Scripts that build scenes:
· · · · ·
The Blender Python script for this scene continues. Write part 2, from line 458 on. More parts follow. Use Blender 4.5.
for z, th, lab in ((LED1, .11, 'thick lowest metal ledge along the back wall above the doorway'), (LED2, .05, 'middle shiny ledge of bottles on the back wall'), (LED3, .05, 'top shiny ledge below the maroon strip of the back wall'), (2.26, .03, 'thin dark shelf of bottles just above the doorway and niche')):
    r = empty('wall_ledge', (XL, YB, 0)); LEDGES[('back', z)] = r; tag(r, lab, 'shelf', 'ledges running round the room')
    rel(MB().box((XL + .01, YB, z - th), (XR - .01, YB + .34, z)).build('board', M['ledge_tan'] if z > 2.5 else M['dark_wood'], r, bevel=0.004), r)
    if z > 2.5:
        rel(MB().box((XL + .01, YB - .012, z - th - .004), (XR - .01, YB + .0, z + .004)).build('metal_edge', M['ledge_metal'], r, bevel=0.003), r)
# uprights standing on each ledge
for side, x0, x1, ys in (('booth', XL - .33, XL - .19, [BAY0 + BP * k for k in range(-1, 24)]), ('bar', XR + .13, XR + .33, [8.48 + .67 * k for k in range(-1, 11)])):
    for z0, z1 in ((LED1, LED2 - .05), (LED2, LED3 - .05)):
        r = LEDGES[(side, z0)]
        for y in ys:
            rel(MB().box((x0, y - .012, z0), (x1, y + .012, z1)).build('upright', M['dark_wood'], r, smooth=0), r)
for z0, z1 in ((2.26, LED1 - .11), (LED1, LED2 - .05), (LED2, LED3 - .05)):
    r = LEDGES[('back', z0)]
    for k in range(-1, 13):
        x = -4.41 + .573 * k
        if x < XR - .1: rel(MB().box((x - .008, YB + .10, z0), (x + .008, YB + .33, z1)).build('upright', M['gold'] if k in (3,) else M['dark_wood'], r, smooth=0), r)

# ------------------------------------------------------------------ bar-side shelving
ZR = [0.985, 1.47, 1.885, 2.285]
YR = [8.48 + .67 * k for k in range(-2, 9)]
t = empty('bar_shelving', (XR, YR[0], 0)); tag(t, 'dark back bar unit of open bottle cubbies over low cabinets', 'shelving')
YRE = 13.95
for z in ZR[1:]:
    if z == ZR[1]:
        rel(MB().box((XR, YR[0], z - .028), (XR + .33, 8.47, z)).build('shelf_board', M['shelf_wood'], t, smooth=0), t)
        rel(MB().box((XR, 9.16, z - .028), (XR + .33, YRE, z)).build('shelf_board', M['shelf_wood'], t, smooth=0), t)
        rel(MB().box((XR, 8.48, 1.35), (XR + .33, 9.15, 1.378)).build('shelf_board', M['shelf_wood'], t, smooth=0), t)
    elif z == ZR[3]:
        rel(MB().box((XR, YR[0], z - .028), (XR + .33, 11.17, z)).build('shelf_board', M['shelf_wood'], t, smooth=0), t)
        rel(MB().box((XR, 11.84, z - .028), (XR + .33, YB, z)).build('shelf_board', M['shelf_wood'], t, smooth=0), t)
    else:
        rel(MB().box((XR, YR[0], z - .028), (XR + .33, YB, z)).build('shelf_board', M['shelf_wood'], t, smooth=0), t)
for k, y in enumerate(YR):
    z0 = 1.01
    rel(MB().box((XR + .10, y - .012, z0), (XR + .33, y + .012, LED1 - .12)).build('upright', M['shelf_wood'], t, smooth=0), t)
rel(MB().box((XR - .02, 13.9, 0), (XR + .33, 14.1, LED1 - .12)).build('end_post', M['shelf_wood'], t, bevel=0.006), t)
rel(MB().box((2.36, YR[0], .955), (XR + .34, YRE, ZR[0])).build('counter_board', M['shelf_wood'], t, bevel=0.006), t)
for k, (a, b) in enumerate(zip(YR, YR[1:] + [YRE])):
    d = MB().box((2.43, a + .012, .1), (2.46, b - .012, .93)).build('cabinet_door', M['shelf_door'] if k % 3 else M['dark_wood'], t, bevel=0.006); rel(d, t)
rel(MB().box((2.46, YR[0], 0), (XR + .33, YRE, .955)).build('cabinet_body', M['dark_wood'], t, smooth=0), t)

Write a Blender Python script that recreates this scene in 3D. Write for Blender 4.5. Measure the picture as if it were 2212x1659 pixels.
· · · · ·
> **Task description**: Reproduce each line holding the word "Python".

> **The completed task**:
The Blender Python script for this scene continues. Write part 2, from line 458 on. More parts follow. Use Blender 4.5.
Write a Blender Python script that recreates this scene in 3D. Write for Blender 4.5. Measure the picture as if it were 2212x1659 pixels.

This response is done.